> _Task to complete_
Transcribe all of the data exactly. Omit the pictures.

> _Data supplied_
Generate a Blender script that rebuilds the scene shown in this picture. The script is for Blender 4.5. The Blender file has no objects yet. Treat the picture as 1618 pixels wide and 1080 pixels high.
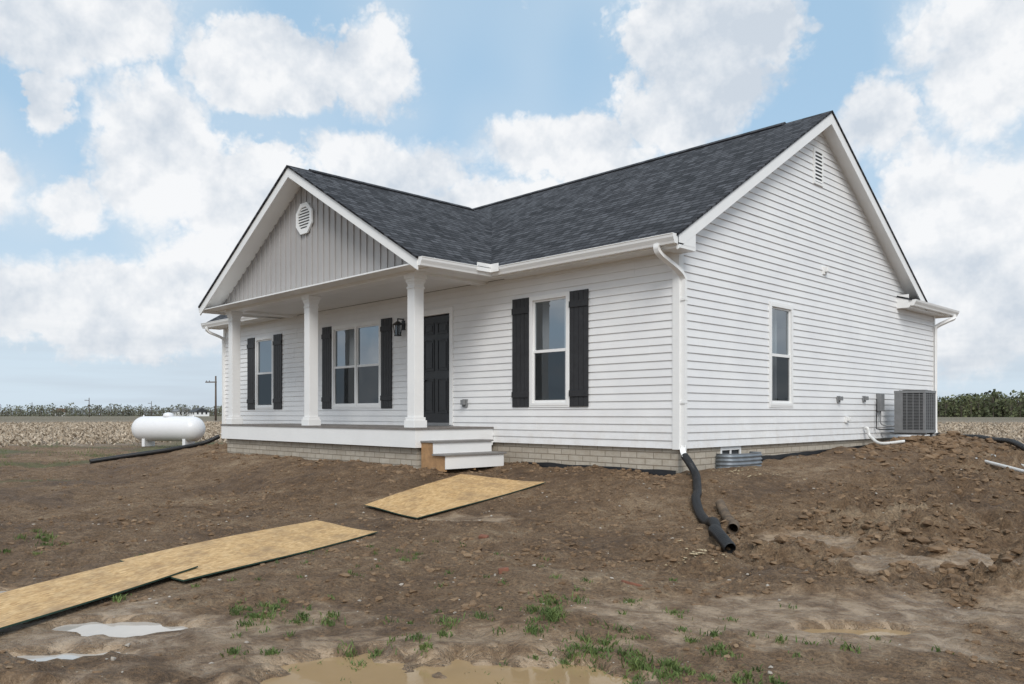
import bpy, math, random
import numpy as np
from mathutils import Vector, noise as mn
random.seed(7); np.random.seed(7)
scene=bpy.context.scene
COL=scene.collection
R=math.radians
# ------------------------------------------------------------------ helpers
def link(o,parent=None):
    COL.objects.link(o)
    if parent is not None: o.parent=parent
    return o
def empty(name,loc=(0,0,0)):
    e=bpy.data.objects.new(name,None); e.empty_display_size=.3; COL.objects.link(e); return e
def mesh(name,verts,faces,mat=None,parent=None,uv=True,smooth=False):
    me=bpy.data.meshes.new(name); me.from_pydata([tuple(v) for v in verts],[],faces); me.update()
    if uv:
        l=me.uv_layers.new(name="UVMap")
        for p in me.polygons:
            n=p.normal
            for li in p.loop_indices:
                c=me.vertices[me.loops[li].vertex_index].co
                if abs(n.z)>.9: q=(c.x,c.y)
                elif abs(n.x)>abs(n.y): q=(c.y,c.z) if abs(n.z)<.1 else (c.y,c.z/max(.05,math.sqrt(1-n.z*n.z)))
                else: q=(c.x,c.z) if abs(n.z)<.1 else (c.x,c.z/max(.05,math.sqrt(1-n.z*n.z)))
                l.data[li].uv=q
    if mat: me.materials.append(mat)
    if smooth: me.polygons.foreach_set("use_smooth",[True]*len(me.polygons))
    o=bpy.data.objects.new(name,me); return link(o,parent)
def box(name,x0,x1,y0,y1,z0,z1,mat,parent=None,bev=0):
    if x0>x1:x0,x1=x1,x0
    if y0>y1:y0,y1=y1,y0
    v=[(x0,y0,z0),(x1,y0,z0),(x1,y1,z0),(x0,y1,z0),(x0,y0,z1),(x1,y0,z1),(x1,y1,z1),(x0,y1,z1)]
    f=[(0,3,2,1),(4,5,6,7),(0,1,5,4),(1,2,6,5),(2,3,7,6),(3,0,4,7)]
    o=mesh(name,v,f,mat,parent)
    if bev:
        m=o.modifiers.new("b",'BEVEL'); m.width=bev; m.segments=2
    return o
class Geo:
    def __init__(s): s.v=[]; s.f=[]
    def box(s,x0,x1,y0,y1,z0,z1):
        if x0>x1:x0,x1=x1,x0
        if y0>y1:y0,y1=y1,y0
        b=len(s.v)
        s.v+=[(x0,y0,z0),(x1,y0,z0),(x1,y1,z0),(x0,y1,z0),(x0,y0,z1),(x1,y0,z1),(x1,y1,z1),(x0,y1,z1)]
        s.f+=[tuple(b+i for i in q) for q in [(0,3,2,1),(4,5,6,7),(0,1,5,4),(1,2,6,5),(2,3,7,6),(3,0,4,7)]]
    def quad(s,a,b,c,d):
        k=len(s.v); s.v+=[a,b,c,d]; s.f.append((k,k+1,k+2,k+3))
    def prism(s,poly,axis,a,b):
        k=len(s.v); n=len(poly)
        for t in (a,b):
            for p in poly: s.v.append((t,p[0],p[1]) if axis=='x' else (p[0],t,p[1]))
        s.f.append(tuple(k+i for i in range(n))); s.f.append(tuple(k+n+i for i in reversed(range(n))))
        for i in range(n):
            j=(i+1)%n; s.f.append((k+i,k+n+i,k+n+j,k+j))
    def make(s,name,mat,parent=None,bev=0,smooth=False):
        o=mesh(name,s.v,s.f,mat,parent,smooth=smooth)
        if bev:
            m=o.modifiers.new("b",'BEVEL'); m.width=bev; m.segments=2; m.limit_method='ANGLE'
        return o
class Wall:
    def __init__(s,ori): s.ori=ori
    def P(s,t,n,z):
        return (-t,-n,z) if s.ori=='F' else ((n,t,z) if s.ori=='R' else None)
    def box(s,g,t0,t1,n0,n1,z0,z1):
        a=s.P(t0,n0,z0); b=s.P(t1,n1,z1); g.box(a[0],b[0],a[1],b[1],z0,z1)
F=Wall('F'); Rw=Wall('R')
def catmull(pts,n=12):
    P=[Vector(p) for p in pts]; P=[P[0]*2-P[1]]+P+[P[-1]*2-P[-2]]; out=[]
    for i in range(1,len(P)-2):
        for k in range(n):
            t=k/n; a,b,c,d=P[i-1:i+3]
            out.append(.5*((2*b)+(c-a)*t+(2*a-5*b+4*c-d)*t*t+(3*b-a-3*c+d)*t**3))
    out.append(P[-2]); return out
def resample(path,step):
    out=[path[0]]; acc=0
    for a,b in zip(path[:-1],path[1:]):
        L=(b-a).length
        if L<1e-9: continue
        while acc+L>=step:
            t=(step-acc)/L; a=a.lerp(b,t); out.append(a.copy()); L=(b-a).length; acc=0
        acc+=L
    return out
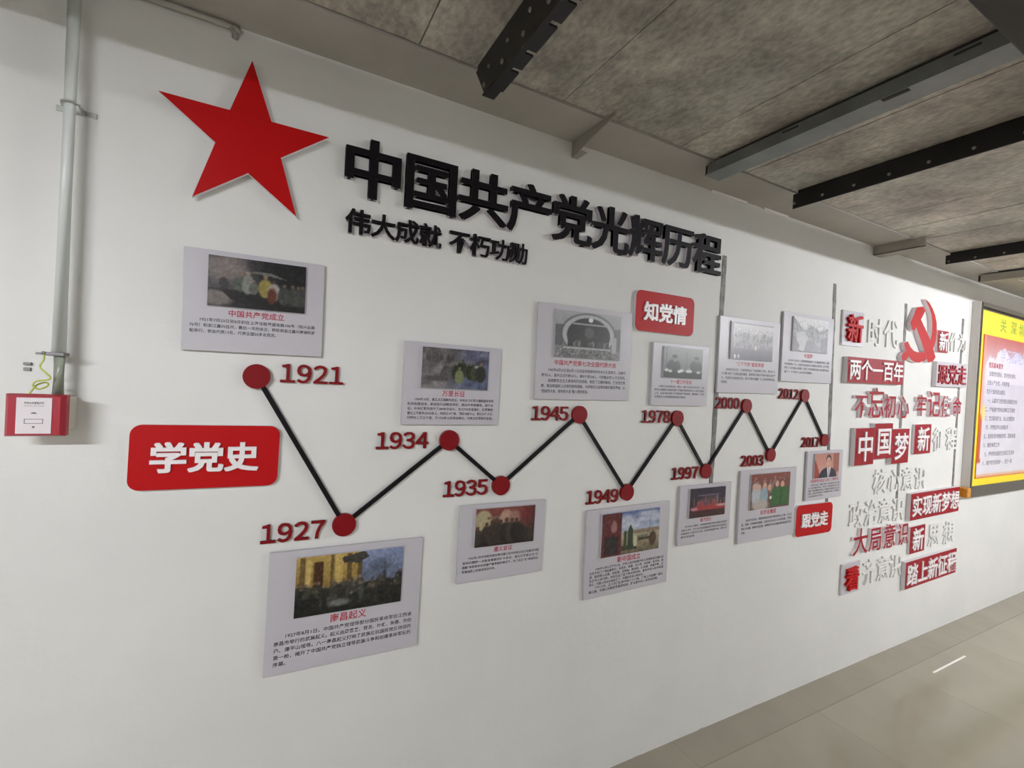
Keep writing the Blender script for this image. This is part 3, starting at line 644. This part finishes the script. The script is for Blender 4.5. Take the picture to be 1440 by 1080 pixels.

> _Output of the task_
Generate a Blender script that rebuilds the scene shown in this picture. The script is for Blender 4.5. The Blender file has no objects yet. Treat the picture as 1618 pixels wide and 1080 pixels high.
import bpy, math, random
import numpy as np
from mathutils import Vector, noise as mn
random.seed(7); np.random.seed(7)
scene=bpy.context.scene
COL=scene.collection
R=math.radians
# ------------------------------------------------------------------ helpers
def link(o,parent=None):
    COL.objects.link(o)
    if parent is not None: o.parent=parent
    return o
def empty(name,loc=(0,0,0)):
    e=bpy.data.objects.new(name,None); e.empty_display_size=.3; COL.objects.link(e); return e
def mesh(name,verts,faces,mat=None,parent=None,uv=True,smooth=False):
    me=bpy.data.meshes.new(name); me.from_pydata([tuple(v) for v in verts],[],faces); me.update()
    if uv:
        l=me.uv_layers.new(name="UVMap")
        for p in me.polygons:
            n=p.normal
            for li in p.loop_indices:
                c=me.vertices[me.loops[li].vertex_index].co
                if abs(n.z)>.9: q=(c.x,c.y)
                elif abs(n.x)>abs(n.y): q=(c.y,c.z) if abs(n.z)<.1 else (c.y,c.z/max(.05,math.sqrt(1-n.z*n.z)))
                else: q=(c.x,c.z) if abs(n.z)<.1 else (c.x,c.z/max(.05,math.sqrt(1-n.z*n.z)))
                l.data[li].uv=q
    if mat: me.materials.append(mat)
    if smooth: me.polygons.foreach_set("use_smooth",[True]*len(me.polygons))
    o=bpy.data.objects.new(name,me); return link(o,parent)
def box(name,x0,x1,y0,y1,z0,z1,mat,parent=None,bev=0):
    if x0>x1:x0,x1=x1,x0
    if y0>y1:y0,y1=y1,y0
    v=[(x0,y0,z0),(x1,y0,z0),(x1,y1,z0),(x0,y1,z0),(x0,y0,z1),(x1,y0,z1),(x1,y1,z1),(x0,y1,z1)]
    f=[(0,3,2,1),(4,5,6,7),(0,1,5,4),(1,2,6,5),(2,3,7,6),(3,0,4,7)]
    o=mesh(name,v,f,mat,parent)
    if bev:
        m=o.modifiers.new("b",'BEVEL'); m.width=bev; m.segments=2
    return o
class Geo:
    def __init__(s): s.v=[]; s.f=[]
    def box(s,x0,x1,y0,y1,z0,z1):
        if x0>x1:x0,x1=x1,x0
        if y0>y1:y0,y1=y1,y0
        b=len(s.v)
        s.v+=[(x0,y0,z0),(x1,y0,z0),(x1,y1,z0),(x0,y1,z0),(x0,y0,z1),(x1,y0,z1),(x1,y1,z1),(x0,y1,z1)]
        s.f+=[tuple(b+i for i in q) for q in [(0,3,2,1),(4,5,6,7),(0,1,5,4),(1,2,6,5),(2,3,7,6),(3,0,4,7)]]
    def quad(s,a,b,c,d):
        k=len(s.v); s.v+=[a,b,c,d]; s.f.append((k,k+1,k+2,k+3))
    def prism(s,poly,axis,a,b):
        k=len(s.v); n=len(poly)
        for t in (a,b):
            for p in poly: s.v.append((t,p[0],p[1]) if axis=='x' else (p[0],t,p[1]))
        s.f.append(tuple(k+i for i in range(n))); s.f.append(tuple(k+n+i for i in reversed(range(n))))
        for i in range(n):
            j=(i+1)%n; s.f.append((k+i,k+n+i,k+n+j,k+j))
    def make(s,name,mat,parent=None,bev=0,smooth=False):
        o=mesh(name,s.v,s.f,mat,parent,smooth=smooth)
        if bev:
            m=o.modifiers.new("b",'BEVEL'); m.width=bev; m.segments=2; m.limit_method='ANGLE'
        return o
class Wall:
    def __init__(s,ori): s.ori=ori
    def P(s,t,n,z):
        return (-t,-n,z) if s.ori=='F' else ((n,t,z) if s.ori=='R' else None)
    def box(s,g,t0,t1,n0,n1,z0,z1):
        a=s.P(t0,n0,z0); b=s.P(t1,n1,z1); g.box(a[0],b[0],a[1],b[1],z0,z1)
F=Wall('F'); Rw=Wall('R')
def catmull(pts,n=12):
    P=[Vector(p) for p in pts]; P=[P[0]*2-P[1]]+P+[P[-1]*2-P[-2]]; out=[]
    for i in range(1,len(P)-2):
        for k in range(n):
            t=k/n; a,b,c,d=P[i-1:i+3]
            out.append(.5*((2*b)+(c-a)*t+(2*a-5*b+4*c-d)*t*t+(3*b-a-3*c+d)*t**3))
    out.append(P[-2]); return out
def resample(path,step):
    out=[path[0]]; acc=0
    for a,b in zip(path[:-1],path[1:]):
        L=(b-a).length
        if L<1e-9: continue
        while acc+L>=step:
            t=(step-acc)/L; a=a.lerp(b,t); out.append(a.copy()); L=(b-a).length; acc=0
        acc+=L
    return out
Keep writing the Blender script for this image. This is part 3, starting at line 644. This part finishes the script. The script is for Blender 4.5. Take the picture to be 1440 by 1080 pixels.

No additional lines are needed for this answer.